* Work to do:
Don't include pictures. Quote the lines below from the first through the line that contains "S.camera = cam".

[Some records]
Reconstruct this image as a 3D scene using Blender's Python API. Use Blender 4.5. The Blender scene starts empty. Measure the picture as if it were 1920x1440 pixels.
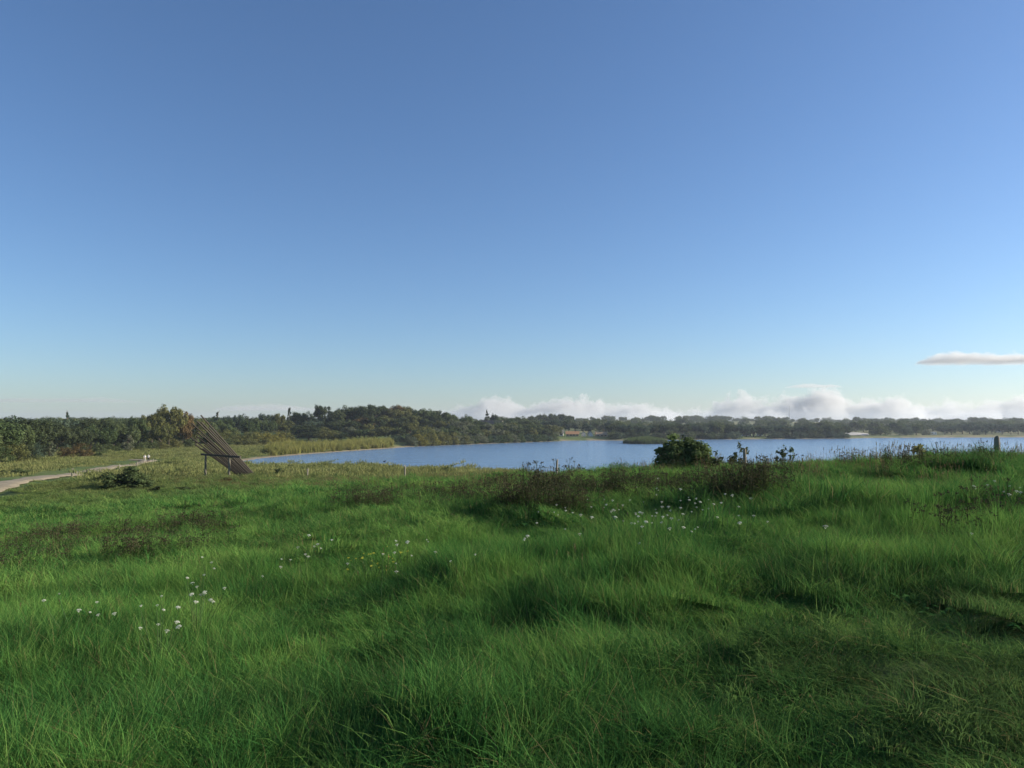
import bpy, math, random
import numpy as np
from mathutils import Vector, Matrix, Euler

# ------------------------------------------------------------------ camera, sky, sun, exposure
S = bpy.context.scene
COL = S.collection
EYE = 11.0                                  # metres above the lake
FPX, PITCH = 1386.0, math.atan(72 / 1386.0)
cd = bpy.data.cameras.new('camera')
cd.sensor_fit = 'HORIZONTAL'
cd.angle = 2 * math.atan(960 / FPX)
cd.clip_start, cd.clip_end = 0.05, 90000
cam = bpy.data.objects.new('camera', cd)
cam.location = (0, 0, EYE)
cam.rotation_euler = (math.pi / 2 + PITCH, 0, 0)
COL.objects.link(cam)
S.camera = cam

SUN_AZ, SUN_EL = math.radians(82), math.radians(22)      # clockwise from straight ahead (+Y)
W = bpy.data.worlds.new('World')
S.world = W
W.use_nodes = True
wn, wl = W.node_tree.nodes, W.node_tree.links
wn.clear()
sky = wn.new('ShaderNodeTexSky')
sky.sky_type = 'NISHITA'
sky.sun_disc = False
sky.sun_elevation = SUN_EL
sky.sun_rotation = SUN_AZ
sky.air_density, sky.dust_density, sky.ozone_density = 1.0, 0.5, 4.6
bg = wn.new('ShaderNodeBackground')
bg.inputs['Strength'].default_value = 0.076
wo = wn.new('ShaderNodeOutputWorld')
wb = wn.new('ShaderNodeMix'); wb.data_type = 'RGBA'; wb.blend_type = 'MULTIPLY'; wb.inputs[0].default_value = 1.0
wb.inputs[7].default_value = (.915, .968, 1.045, 1)            # white balance of the daylight
wl.new(sky.outputs[0], wb.inputs[6]); wl.new(wb.outputs[2], bg.inputs[0])
wl.new(bg.outputs[0], wo.inputs[0])

sd = bpy.data.lights.new('sun', 'SUN')
sd.energy, sd.angle, sd.color = 5.0, math.radians(0.5), (1.0, 0.90, 0.74)
sun = bpy.data.objects.new('sun', sd)
sdir = Vector((math.sin(SUN_AZ) * math.cos(SUN_EL), math.cos(SUN_AZ) * math.cos(SUN_EL), math.sin(SUN_EL)))
sun.rotation_euler = sdir.to_track_quat('Z', 'Y').to_euler()
sun.location = (60, 0, 60)
COL.objects.link(sun)

vs = S.view_settings
vs.view_transform, vs.look, vs.gamma, vs.exposure = 'Standard', 'None', 1.0, 0.9
vs.use_curve_mapping = False
S.cycles.volume_bounces = 2
S.cycles.max_bounces = 6
S.cycles.transparent_max_bounces = 8
S.cycles.use_denoising = True

rng = np.random.default_rng(7)
random.seed(7)

# ------------------------------------------------------------------ helpers
def tag(o, label=None, cat=None, group=None, kind=None):
    if label: o['label'] = label
    if cat: o['category'] = cat
    if group: o['group'] = group
    if kind: o['kind'] = kind
    return o

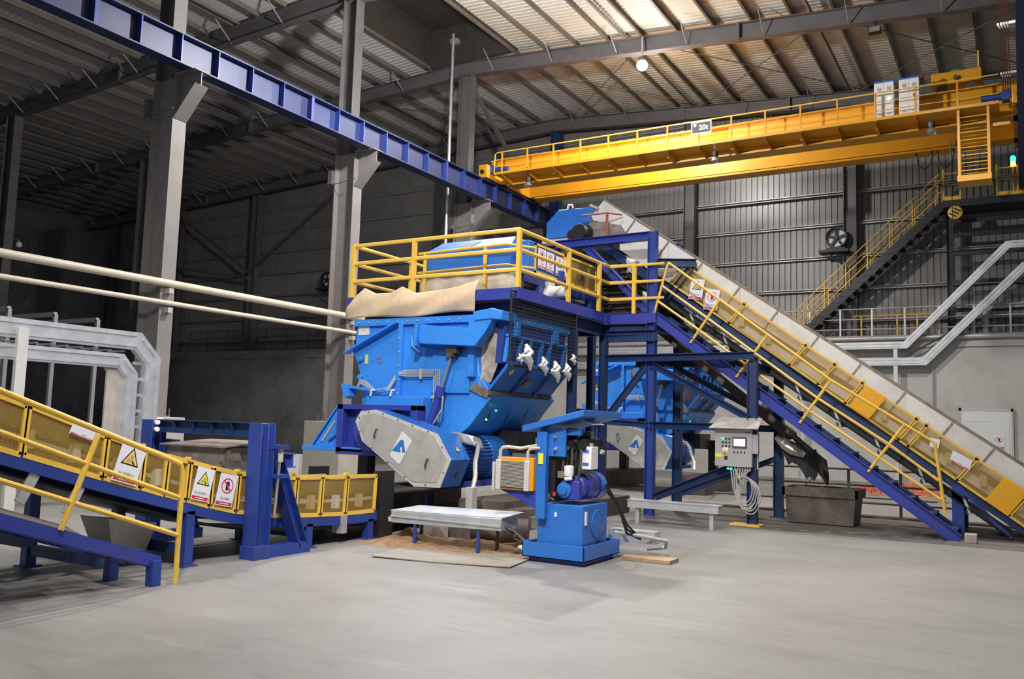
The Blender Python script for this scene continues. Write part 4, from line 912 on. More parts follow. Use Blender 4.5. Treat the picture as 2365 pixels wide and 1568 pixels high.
mb = MB(); mb.cyl((-7.3,9.05,.47),(-8.25,9.05,.47),.12,18); mb.build('bend_roller', 'dark_plate', t)
for x in (-7.2,-8.34): MB().box(x-.06,x+.06,8.82,9.1,0,.85).build('bearing_plate', 'black', t)
mb = MB(); mb.hexa([(-8.0,5.45,.08),(-7.7,5.45,.08),(-7.7,5.8,.08),(-8.0,5.8,.08)], [(-8.05,5.3,.48),(-7.6,5.3,.48),(-7.6,5.85,.40),(-8.05,5.85,.40)]); mb.build('drip_hopper', 'hood_steel', t)
for y in (4.3,4.72):
    mb = MB(); mb.bar((-7.20,y,lerp(GB,y)-.13),(-7.19,y-.12,lerp(GB,y)-.36), .09, .02, (1,0,0)); mb.build('belt_scraper', 'galv', t)
mb = MB(); mb.box(-7.3,-7.15,8.12,8.22,.12,.34); mb.build('plate_hanger', 'galv', t)
# far pale wall plate seen past the frame
tag(MB().box(-10.6,-8.95,9.2,9.26,0,.98).build('steel_sheet', 'rim_grey'), 'pale grey panel standing behind the low end of the discharge conveyor', 'panel')
# brown hood over the belt and blue portal
t = thing('magnet_hood', 'dusty brown sheet-metal hood above the discharge conveyor, inside the blue portal', 'hood', (-8.0,6.9,1.0))
mb = MB(); mb.hexa([(-8.42,6.60,.88),(-7.56,6.60,.83),(-7.56,7.12,.83),(-8.42,7.12,.88)], [(-8.46,6.56,1.15),(-7.52,6.56,1.15),(-7.52,7.16,1.15),(-8.46,7.16,1.15)]); mb.build('shell', 'hood_brown', t)
mb = MB(); mb.slab([(-8.52,6.52,1.15),(-7.48,6.52,1.15),(-7.46,7.22,1.20),(-8.50,7.22,1.20)], .018); mb.build('lid', 'hood_brown', t)
mb = MB(); mb.slab([(-7.50,6.5,1.0),(-7.26,6.55,.80),(-7.26,7.1,.80),(-7.50,7.2,1.0)], .012); mb.build('rubber_apron', 'rubber', t)
mb = MB(); mb.box(-7.56,-7.50,6.60,6.66,.84,1.14); mb.build('corner_strap', 'rust_brown', t)
t = thing('portal_frame', 'blue steel portal with A-shaped legs straddling the discharge conveyor', 'frame', (-8.,6.9,0))
for x in (-7.06,-8.85):
    mb = MB(); mb.ibeam((x,6.68,.0),(x,6.68,1.43), .20, .20, .014, .012, (0,1,0)); mb.box(x-.11,x+.11,6.56,6.80,0,.14); mb.build('post', 'navy', t, bev=.004)
    mb = MB(); mb.ibeam((x,6.82,1.18),(x,7.32,.08), .16, .13, .012, .01); mb.build('brace', 'navy', t)
    mb = MB(); mb.box(x-.08,x+.08,6.60,7.42,.0,.12); mb.build('sole_beam', 'navy', t)
    for z in (1.18,.87): MB().box(x+.08,x+.20,6.76,6.90,z-.02,z+.02).build('ram_bracket', 'navy', t)
    mb = MB(); mb.cyl((x+.15,6.82,1.18),(x+.12,6.80,.45),.017,10); mb.build('ram_rod', 'chrome', t)
    mb = MB(); mb.cyl((x+.15,6.82,1.20),(x+.15,6.82,1.02),.03,10); mb.build('ram_barrel', 'cable_grey', t)
mb = MB(); mb.ibeam((-8.8,6.72,1.36),(-7.1,6.72,1.36), .12, .15, .012, .01)
for k in range(5): mb.box(-8.5+.32*k,-8.49+.32*k,6.67,6.77,1.30,1.42)
mb.build('top_beam', 'frame_navy', t)
mb = MB(); mb.ibeam((-8.8,7.2,1.02),(-7.1,7.2,1.02), .1, .16, .012, .01); mb.build('rear_beam', 'violet_blue', t)
for z in (1.32,1.40):
    mb = MB(); mb.cyl((-8.74,6.62,z),(-8.66,6.58,z),.028,10); mb.build('hanger_bolt', 'white_plastic', t)
# inclined walkway beside the conveyor
t = thing('ramp_walkway', 'blue-framed ramp with dark tread plate, at the lower left', 'ramp', (-6.85,4.,0))
def zw(y): return .245+.331*(5.13-y)
for x, m in ((-6.59,'violet_blue'),(-7.08,'navy')):
    mb = MB(); mb.channel((x,1.6,zw(1.6)-.055),(x,5.12,zw(5.12)-.055), .05 if x < -7 else -.05, .115, .01); mb.build('stringer', m, t)
mb = MB(); mb.slab([(-6.63,1.6,zw(1.6)),(-6.63,4.38,zw(4.38)),(-7.06,4.52,zw(4.5)+.06),(-7.06,1.6,zw(1.6)+.08)], .01); mb.build('tread_plate', 'dark_plate', t)
mb = MB(); mb.box(-7.06,-6.62,4.72,5.0,.30,.315); mb.build('step_tread', 'frame_navy', t)
for x, y, z in ((-6.59,5.07,.22),(-7.08,5.0,.25),(-6.59,2.6,.95),(-7.08,2.6,.95)):
    mb = MB(); mb.box(x-.045,x+.045,y-.045,y+.045,0,z); mb.build('leg', 'navy', t)
mb = MB(); mb.bar((-7.05,4.2,.44),(-8.28,4.2,.44), .1, .12); mb.build('cross_beam', 'frame_navy', t)
t = thing('ramp_handrail', 'yellow three-rail handrail along the ramp at the lower left', 'railing', (-6.57,4.,0))
X = -6.57
mb = MB(); mb.tube([(X,1.6,2.41),(X,3.62,1.63),(X,5.18,1.085),(X,5.26,1.05),(X,5.29,.98),(X,5.29,.0)], .024, 10); mb.build('top_rail', 'yellow', t)
for p, q in (((X,1.6,2.04),(X,5.28,.75)),((X,1.6,1.67),(X,5.28,.42))):
    mb = MB(); mb.tube([p,q], .021, 8); mb.build('rail', 'yellow', t)
for y in (4.43,2.6):
    z = 1.31+.36*(4.43-y); mb = MB(); mb.tube([(X,y,z),(X,y-.26,z-.75)], .024, 8); mb.build('post', 'yellow', t)
mb = MB(); mb.tube([(-7.10,3.6,.85),(-7.10,4.0,0)], .02, 8); mb.build('post', 'yellow', t)
# signs on the guards
def gsign(kd, y0, y1, zoff, h, l, wd, amber=False):
    y = (y0+y1)/2; z = (lerp(GT,y)+lerp(GB,y))/2+zoff; sl = (lerp(GT,y1)-lerp(GT,y0))/(y1-y0)
    return safety_sign(kd, (-7.15,y,z), (0,1,sl), (0,-sl,1), (y1-y0)*.96, h, l, None, wd, amber)
gsign('warn', 5.02,5.30,.0,.36,'large triangle warning sign nearest the ramp handrail on the discharge conveyor','当心机械伤人', True)
gsign('warn', 5.90,6.13,.0,.33,'bright yellow triangle warning sign left of the blue portal post','当心机械伤人')
gsign('ban', 6.20,6.44,.0,.33,'round prohibition sign with a black hand, next to the blue portal post','禁止触摸')
gsign('note', 4.55,4.84,.15,.10,'narrow white notice with a red line at the top of the left guard','请勿靠近')
# ================================================================ galvanised cable trays at left
t = thing('cable_tray', 'outer galvanised cable tray, running in from the left and turning down beside the column', 'cable tray', (-13,9.5,0))
XT = -13.
def tray(pts, h, m='galv', x0=XT, w=.12):
    """closed C-section tray whose centre line runs in the plane x = x0"""
    n = len(pts); mb = MB(); vs = []
    for i in range(n):
        p = V(0,*pts[i]); a = (V(0,*pts[i])-V(0,*pts[i-1])).normalized() if i else None; b = (V(0,*pts[i+1])-V(0,*pts[i])).normalized() if i < n-1 else None
        a = a or b; b = b or a; nn = (V(0,-a.z,a.y)+V(0,-b.z,b.y)); nn = nn.normalized()/max(.4,nn.normalized().dot(V(0,-a.z,a.y)))
        for s, x in ((1,x0),(1,x0-w),(-1,x0-w),(-1,x0)): q = p+nn*(h/2*s); vs.append((x,q.y,q.z))
    fs = [(i*4+j,i*4+(j+1)%4,i*4+4+(j+1)%4,i*4+4+j) for i in range(n-1) for j in range(4)]+[(3,2,1,0),(n*4-4,n*4-3,n*4-2,n*4-1)]
    mb.add(vs, fs)
    for k in (-.3, .3):       # pressed ribs along the face
        for i in range(n-1):
            a = V(x0+.006,*pts[i]); b = V(x0+.006,*pts[i+1]); d = (b-a).normalized(); nn = V(0,-d.z,d.y); e = h*.3
            mb.bar(a+nn*h*k+d*e*.4, b+nn*h*k-d*e*.4, .012, .03, nn)
    return mb
tray([(5.,2.72),(9.38,2.72),(9.70,2.40),(9.70,0)], .30).build('tray', 'galv', t, ang=20)
for k in range(9):
    mb = MB(); z = 2.32-.27*k; mb.box(XT-.10,XT-.07,9.36,9.60,z,z+.05); mb.build('rung', 'galv', t)
mb = MB(); mb.box(XT-.02,XT+.06,7.30,7.46,0,2.72); mb.build('support_post', 'rim_grey', t)
t = thing('cable_tray', 'inner galvanised cable tray with wide cover, nested inside the outer tray at left', 'cable tray', (-13,9.0,0))
tray([(5.,2.36),(9.08,2.36),(9.30,2.12),(9.30,0)], .24).build('tray', 'galv', t, ang=20)
mb = MB(); mb.hexa([(XT-.06,8.88,0),(XT-.04,9.2,0),(XT-.04,9.2,2.16),(XT-.06,8.88,2.16)], [(XT-.10,8.88,0),(XT-.10,9.2,0),(XT-.10,9.2,2.16),(XT-.10,8.88,2.16)])
mb.hexa([(XT-.06,8.88,2.16),(XT-.04,9.2,2.16),(XT-.04,9.16,2.30),(XT-.06,8.78,2.30)], [(XT-.10,8.88,2.16),(XT-.10,9.2,2.16),(XT-.10,9.16,2.30),(XT-.10,8.78,2.30)]); mb.build('wide_cover', 'hood_steel', t)
for k in range(16):
    mb = MB(); y = 5.4+.25*k; mb.box(XT-.5,XT-.1,y,y+.06,2.52,2.55); mb.build('rung', 'galv', t)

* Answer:
Reconstruct this image as a 3D scene using Blender's Python API. Use Blender 4.5. The Blender scene starts empty. Measure the picture as if it were 1920x1440 pixels.
import bpy, math, random
import numpy as np
from mathutils import Vector, Matrix, Euler

# ------------------------------------------------------------------ camera, sky, sun, exposure
S = bpy.context.scene
COL = S.collection
EYE = 11.0                                  # metres above the lake
FPX, PITCH = 1386.0, math.atan(72 / 1386.0)
cd = bpy.data.cameras.new('camera')
cd.sensor_fit = 'HORIZONTAL'
cd.angle = 2 * math.atan(960 / FPX)
cd.clip_start, cd.clip_end = 0.05, 90000
cam = bpy.data.objects.new('camera', cd)
cam.location = (0, 0, EYE)
cam.rotation_euler = (math.pi / 2 + PITCH, 0, 0)
COL.objects.link(cam)
S.camera = cam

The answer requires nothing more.